The great inapplicable attribute debate

Frits van Bommel fvbommel at REMwOVExCAPSs.nl
Tue Apr 14 04:52:20 PDT 2009


Michel Fortin wrote:
> On 2009-04-13 09:43:53 -0400, Frits van Bommel 
> <fvbommel at REMwOVExCAPSs.nl> said:
> 
>> (How does this combine with the "D ABI" anyway? I know binary 
>> compatibility between the different compilers is a bit of a pipe dream 
>> at the moment, but the only way that could work would be to 
>> standardize any and all shuffling of class fields...)
> 
> Interesting observation.
> 
> But you don't necessarily need to standardize the shuffling algorithm. 
> If the offsets for fields in a class could be resolved at link time (the 
> compiler could dump the offsets in the object file), then the linker 
> could arange the final executable for any layout. The same could be done 
> for virtual functions too, giving us a true non-fragile ABI capable of 
> supporting changes in the order of member fields and functions.

Some problems I see with this:
* Good luck implementing that for all of OMF (DMD/win), COFF (GDC/win), 
ELF(anything *nix).
* Same for LLVM bitcode, for LDC and any other future compilers based on LLVM. 
Especially because this is a *typed* IR, and optimizations usually work best if 
you don't work around types with pointer<-->int conversions.
* Implementing this without reducing the quality of generated code; some 
architectures allow better instructions if you know the offset is below a 
certain limit, which must then be known at compile-time (except for something 
like LLVM, where link-time is early enough for this if you're generating IR 
instead of native code at first).
* If you do this, you don't know how big a class body is at compile-time 
(because padding is unknown). So the compiler doesn't know what size to allocate 
in the stack frame for 'scope c = new C;"
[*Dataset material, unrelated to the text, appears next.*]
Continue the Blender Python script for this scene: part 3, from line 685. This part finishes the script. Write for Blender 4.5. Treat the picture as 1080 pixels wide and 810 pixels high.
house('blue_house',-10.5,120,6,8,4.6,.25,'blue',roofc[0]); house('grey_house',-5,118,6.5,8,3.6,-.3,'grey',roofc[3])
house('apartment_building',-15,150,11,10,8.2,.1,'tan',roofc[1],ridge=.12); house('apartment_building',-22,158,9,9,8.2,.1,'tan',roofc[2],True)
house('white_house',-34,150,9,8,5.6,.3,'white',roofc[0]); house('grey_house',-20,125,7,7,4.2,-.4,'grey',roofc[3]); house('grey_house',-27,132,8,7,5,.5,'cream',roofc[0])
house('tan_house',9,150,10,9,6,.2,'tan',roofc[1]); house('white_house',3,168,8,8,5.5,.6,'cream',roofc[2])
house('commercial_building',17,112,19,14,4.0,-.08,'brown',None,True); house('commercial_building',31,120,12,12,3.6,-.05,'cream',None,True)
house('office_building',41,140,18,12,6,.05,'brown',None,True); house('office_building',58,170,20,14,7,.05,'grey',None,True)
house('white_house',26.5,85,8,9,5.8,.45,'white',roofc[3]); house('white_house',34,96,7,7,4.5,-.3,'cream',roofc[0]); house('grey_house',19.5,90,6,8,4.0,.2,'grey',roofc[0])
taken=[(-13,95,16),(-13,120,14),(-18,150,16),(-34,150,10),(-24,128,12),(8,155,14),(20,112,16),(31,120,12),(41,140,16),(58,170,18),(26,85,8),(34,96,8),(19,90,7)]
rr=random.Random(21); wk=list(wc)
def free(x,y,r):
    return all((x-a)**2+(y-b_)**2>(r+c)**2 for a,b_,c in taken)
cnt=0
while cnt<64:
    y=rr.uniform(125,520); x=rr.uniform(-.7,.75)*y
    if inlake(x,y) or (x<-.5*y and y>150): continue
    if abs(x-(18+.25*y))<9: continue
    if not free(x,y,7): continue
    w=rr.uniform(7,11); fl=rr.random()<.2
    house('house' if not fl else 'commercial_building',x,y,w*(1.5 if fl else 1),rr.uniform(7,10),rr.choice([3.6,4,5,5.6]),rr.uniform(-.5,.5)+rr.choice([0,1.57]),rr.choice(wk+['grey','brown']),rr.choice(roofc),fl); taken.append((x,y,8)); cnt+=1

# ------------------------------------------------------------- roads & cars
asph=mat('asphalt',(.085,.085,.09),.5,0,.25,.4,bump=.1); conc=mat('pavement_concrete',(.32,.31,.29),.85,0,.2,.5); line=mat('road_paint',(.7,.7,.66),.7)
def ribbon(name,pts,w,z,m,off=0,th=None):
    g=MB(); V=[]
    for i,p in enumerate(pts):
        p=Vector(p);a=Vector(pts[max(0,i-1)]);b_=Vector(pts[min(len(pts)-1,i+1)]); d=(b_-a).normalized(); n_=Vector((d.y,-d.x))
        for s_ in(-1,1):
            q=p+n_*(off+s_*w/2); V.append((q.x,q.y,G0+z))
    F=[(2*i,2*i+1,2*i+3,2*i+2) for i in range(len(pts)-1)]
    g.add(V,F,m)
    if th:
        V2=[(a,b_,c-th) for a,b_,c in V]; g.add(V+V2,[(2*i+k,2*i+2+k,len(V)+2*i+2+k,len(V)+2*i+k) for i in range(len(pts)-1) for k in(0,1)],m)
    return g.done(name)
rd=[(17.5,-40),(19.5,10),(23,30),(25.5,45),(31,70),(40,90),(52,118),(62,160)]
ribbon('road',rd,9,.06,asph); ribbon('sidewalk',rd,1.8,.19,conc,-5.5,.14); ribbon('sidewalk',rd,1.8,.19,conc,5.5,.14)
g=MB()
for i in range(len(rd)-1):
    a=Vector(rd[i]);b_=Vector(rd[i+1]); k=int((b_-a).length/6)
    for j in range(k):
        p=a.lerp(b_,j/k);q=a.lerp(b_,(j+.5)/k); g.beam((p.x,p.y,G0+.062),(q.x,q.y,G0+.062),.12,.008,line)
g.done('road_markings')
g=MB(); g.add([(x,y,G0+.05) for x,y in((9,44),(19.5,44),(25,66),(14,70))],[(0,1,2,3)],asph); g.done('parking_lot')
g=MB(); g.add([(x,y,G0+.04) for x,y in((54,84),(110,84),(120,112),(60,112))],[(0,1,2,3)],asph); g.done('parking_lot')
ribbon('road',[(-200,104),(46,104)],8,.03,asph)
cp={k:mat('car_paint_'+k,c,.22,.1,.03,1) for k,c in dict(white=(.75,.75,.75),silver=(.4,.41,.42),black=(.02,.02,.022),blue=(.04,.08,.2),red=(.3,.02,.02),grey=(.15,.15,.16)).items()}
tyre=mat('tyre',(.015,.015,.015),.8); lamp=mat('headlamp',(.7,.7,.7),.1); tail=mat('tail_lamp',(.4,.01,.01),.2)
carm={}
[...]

So yeah, in theory this might be possible, but I don't know of any object format 
that supports all these without it pessimizing the generated code. I just don't 
think it's worth it at the moment.

Though if you feel like extending LLVM to support this... (it's IR object format 
is probably closest to efficiently supporting something like this due to 
arbitrarily-complex constant expression support in IR and inter-module 
optimizations. You might be able to get it to work, as long as the offsets and 
sizes are known by the time the assembler gets involved)

It would certainly allow support for some other cool stuff, like adding fields 
and (virtual) methods to classes from other object files (aka modules).